Vikram Pandit excelled in hedge fund business but not Citigroup

Vikram Pandit knows one way to make big money in hedge funds: sell them.

In July 2007, Pandit sold Old Lane Partners LP to Citigroup Inc for $800 million and pocketed $165 million for his stake. Then he took over the bank's in-house hedge-fund group, now called Citi Capital Advisors, or CCA. He became chief executive officer of the whole company just five months later.

After the financial crisis, Citigroup closed some funds -- it won't say how many -- and investors fled others. As of mid- February, it managed $18.6 billion. The last time Citi told shareholders how CCA performed was the first quarter of 2008, when the unit lost $509 million. Four of Citi's seven biggest hedge funds have underperformed their indexes since they started, according to investors. Five of the seven lost money in 2011.

Pandit persevered. Since 2008, he has opened or purchased at least six new funds. In the third quarter of 2011, he invested $800 million of the bank's own money -- not cash from investors or clients -- into CCA, even as traders from Goldman Sachs Group Inc. (GS) and other banks were jumping ship to start their own hedge funds in advance of the Volcker rule.

Volcker Rule

That law, championed by former Federal Reserve Chairman Paul Volcker and made part of the Dodd-Frank Act, says a deposit-taking bank's proprietary capital can't account for more than 3 percent of any hedge fund.

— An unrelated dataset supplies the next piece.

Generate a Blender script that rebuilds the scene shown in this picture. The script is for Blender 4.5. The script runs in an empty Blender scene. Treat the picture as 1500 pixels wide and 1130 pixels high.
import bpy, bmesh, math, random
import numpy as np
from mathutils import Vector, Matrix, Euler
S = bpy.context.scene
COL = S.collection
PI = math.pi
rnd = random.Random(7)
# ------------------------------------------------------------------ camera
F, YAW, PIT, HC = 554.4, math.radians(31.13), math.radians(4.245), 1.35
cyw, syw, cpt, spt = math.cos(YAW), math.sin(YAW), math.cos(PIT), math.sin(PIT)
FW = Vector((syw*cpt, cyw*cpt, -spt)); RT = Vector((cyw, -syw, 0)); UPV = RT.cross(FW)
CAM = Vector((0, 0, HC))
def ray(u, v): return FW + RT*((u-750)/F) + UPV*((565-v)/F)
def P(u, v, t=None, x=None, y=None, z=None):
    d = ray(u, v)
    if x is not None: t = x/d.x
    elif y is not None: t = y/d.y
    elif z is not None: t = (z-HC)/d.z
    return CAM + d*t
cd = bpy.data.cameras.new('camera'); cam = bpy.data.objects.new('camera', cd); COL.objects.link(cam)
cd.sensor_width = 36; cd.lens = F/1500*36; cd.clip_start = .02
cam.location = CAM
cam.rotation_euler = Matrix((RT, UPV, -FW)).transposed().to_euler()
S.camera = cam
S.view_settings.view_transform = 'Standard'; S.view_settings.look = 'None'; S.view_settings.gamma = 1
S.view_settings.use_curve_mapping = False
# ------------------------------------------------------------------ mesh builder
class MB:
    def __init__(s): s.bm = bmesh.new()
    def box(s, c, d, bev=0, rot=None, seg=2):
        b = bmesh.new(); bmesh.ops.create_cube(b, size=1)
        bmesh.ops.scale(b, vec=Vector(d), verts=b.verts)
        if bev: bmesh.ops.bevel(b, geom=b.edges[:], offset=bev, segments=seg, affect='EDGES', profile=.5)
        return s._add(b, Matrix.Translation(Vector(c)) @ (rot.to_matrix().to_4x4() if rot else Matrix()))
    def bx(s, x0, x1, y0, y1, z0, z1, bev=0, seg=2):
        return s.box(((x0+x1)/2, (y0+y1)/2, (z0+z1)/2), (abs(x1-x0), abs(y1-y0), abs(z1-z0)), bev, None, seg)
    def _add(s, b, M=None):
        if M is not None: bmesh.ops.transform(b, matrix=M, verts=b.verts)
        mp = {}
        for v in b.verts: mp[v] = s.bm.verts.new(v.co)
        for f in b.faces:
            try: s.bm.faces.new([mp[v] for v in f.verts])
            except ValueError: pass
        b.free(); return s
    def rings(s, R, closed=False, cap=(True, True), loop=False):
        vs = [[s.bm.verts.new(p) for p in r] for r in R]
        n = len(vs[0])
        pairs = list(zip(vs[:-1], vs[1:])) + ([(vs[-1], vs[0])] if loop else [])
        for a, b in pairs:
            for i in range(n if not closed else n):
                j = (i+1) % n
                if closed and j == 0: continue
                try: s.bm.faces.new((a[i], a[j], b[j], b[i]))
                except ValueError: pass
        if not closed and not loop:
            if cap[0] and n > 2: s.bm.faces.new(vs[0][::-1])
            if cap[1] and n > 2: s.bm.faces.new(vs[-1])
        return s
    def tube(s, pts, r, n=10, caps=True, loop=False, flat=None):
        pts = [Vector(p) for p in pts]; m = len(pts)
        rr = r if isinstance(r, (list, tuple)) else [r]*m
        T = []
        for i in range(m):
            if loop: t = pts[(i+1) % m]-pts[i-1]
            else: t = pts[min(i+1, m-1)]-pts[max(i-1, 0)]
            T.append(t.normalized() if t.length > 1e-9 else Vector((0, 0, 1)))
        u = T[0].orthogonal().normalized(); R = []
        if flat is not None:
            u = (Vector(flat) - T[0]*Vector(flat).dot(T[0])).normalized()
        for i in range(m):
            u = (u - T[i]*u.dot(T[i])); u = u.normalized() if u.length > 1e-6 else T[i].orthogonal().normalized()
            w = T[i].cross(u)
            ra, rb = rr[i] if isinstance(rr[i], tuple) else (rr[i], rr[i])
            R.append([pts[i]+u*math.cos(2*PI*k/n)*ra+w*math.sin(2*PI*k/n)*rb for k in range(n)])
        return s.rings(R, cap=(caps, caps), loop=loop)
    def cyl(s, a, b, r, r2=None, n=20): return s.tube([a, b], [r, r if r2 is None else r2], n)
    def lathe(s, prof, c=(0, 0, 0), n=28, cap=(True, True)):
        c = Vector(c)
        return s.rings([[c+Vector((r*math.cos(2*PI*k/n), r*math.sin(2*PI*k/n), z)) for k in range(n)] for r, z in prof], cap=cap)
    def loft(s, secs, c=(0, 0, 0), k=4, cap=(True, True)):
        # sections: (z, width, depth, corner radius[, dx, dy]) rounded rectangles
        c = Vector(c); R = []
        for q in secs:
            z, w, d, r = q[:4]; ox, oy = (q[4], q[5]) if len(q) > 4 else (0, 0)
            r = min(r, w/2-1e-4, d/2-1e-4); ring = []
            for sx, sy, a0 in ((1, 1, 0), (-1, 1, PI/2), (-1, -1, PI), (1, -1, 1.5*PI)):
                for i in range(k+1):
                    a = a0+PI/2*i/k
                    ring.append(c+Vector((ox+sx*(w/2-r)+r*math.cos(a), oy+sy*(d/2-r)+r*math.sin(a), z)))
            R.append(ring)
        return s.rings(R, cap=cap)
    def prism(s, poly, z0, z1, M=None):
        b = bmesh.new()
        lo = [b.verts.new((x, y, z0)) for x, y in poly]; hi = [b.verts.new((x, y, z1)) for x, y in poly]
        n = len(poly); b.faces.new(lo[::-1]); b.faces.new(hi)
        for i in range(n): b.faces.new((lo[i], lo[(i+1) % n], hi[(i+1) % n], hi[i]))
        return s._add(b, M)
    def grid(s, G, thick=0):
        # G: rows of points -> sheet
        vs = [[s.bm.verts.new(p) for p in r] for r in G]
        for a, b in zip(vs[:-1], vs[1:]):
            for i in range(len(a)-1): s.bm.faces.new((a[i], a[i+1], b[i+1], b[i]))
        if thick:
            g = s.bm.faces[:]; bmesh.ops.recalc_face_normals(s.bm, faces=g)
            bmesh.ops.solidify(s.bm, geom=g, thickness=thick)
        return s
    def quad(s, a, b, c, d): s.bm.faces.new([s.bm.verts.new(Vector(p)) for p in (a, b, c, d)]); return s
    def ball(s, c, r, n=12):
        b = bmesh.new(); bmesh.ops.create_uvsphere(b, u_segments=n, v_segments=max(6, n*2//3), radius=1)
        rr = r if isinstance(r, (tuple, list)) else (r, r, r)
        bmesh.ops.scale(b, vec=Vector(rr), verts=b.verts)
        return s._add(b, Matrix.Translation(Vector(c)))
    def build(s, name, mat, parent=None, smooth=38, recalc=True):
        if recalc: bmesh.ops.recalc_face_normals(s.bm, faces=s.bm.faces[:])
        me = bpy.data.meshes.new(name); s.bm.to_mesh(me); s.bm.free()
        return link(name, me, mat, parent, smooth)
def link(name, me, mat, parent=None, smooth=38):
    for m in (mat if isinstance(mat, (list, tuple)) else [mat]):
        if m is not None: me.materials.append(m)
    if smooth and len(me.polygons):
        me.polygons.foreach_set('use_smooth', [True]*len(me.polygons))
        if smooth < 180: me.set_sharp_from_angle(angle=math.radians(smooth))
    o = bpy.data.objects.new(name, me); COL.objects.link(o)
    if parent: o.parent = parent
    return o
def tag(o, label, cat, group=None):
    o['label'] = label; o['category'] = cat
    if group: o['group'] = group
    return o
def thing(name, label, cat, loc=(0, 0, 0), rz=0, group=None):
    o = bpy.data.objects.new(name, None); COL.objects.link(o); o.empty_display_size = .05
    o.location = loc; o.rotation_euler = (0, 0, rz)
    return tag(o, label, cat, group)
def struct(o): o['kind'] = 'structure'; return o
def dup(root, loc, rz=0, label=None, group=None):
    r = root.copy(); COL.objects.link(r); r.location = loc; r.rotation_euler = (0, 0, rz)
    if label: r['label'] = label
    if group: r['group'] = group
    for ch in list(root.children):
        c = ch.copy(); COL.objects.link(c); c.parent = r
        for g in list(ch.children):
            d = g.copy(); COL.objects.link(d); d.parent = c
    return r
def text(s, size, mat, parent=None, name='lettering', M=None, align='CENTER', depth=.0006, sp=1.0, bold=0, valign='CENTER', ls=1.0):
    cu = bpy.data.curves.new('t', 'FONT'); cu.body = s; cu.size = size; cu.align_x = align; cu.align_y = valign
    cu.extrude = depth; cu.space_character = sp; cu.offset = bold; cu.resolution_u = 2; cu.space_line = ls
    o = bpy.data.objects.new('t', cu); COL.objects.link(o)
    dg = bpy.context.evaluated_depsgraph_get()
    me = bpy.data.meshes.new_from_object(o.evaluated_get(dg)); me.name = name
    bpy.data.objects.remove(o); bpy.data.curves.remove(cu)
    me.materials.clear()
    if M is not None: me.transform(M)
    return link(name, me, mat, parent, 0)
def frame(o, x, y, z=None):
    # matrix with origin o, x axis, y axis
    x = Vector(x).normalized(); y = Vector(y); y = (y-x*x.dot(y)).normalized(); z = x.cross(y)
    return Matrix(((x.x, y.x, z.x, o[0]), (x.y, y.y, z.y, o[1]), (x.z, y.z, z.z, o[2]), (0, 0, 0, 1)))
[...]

In at least four of Citi's funds, half or more of the assets have come from Citi's own balance sheet during the past two years, not from investors or clients of its private bank, according to interviews with people familiar with the funds and documents obtained by Bloomberg Markets. That has to change by the time the Volcker rule is fully implemented; it is scheduled to take effect in July and includes a two-year transition period.

So, in February, Pandit capitulated. John Havens, Citigroup's chief operating officer and the chairman of CCA, told Bloomberg News that the bank planned to sell a "significant" portion of CCA to managers of the group.

Best Talent

The organization will ultimately be independent of Citi, which will help hedge-fund and private-equity managers raise money from outside investors, says Havens, 55, who worked with Pandit when both were executives at Morgan Stanley (MS) and co- founded Old Lane with him.

"Clients like independent, alternative asset managers," Havens says in his office in downtown Manhattan. "You can attract the best talent in the owner-operator model."

Citi plans on keeping a stake in CCA, although the percentage will drop as assets from outside investors come in and the bank takes its own money out of the funds, Havens says.